Getting a past due lump sum is so friggin awesome, ......but to have guaranteed quarterly income for at least 10 years or more is really life changing.
I know you hear it a lot, but thanks so much for sharing what you work so hard at!
So this is to the WMI estate reorganized, not the WMB bonds then... wow!
WOW! Thx AZ for passing that along. A wild ride indeed....I am ready to catch this wave
done and dusted. off we go, finally
Well, she said its Over before didn't she. And then filed with SCOTUS.
Wow! That really is the most meaningful find post re-org.
Man, getting ahold of that commitment letter is like Indiana finding the Ark of the Covenant! Nice work!
Thanks for those links and quotes. So historically speaking, past reporting precedent was June 28-30 as our new hot spot, although it could be any day now of course
Enjoy! We hit Mexico a couple times. Travel is so rejuvenating!
[laughing with you, not at you] I HEAR YOU! I'm ready for this to be over. Get outside, take a road trip, get some fresh air...it'll happen when its time. I laugh when I think back 13 years and what my dreams to do with the money were vs. now......it's been another lifetime in many ways.

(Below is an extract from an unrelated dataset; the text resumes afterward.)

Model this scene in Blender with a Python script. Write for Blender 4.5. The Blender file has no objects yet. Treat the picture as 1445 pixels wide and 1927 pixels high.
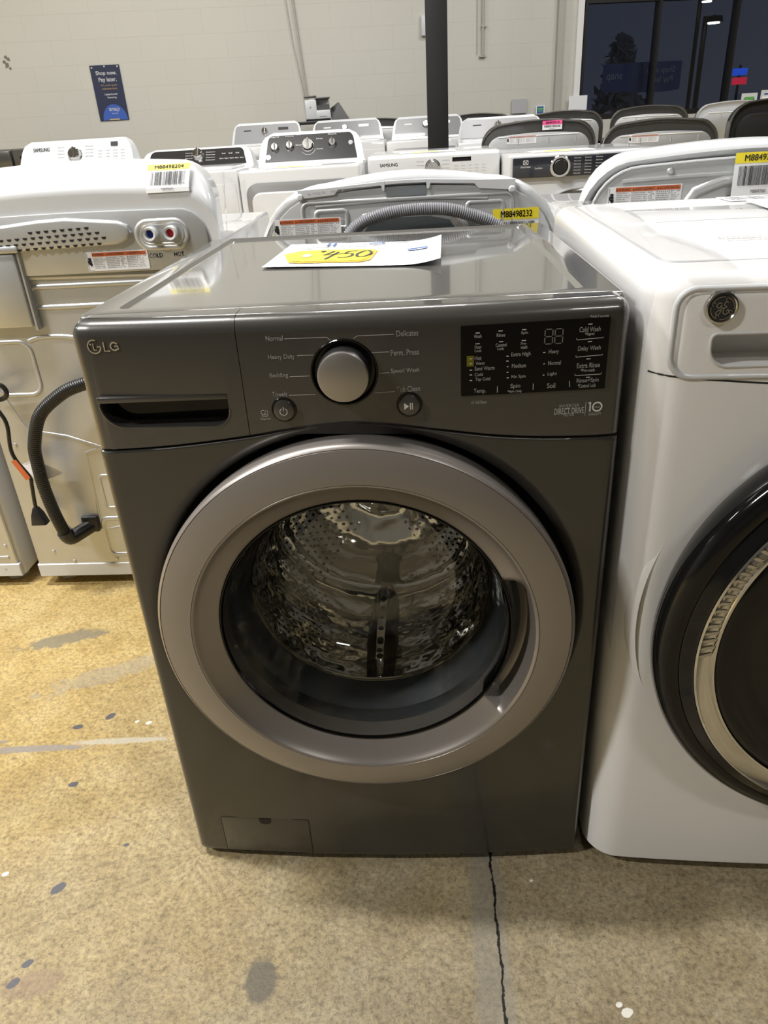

I'm going surfing again. Get my ass kicked in some waves. Ice cold attitude adjustment. I highly recommend it. Do what you love while you wait, and it aint here....
Message boards are full of special interests anyways.
Rosen is right.....there are no other assets in the Chapter 11 pool of 'certain' Bankruptcy court assets used to settle 'certain' debts.. The debtor doesn't even have to list all liabilities either...just the ones that need a haircut necessary to re-org.
The Debtor claims Just enough Certain Assets in Chapter 11, to cover Certain Liabilities. No more, no less is required, unless you are insolvent in Chapter 7 requiring liquidation of everything.
Remote assets are just that...remote. They exist like your future assets in your grandma's will. You 'will' get them eventually, when the time is right.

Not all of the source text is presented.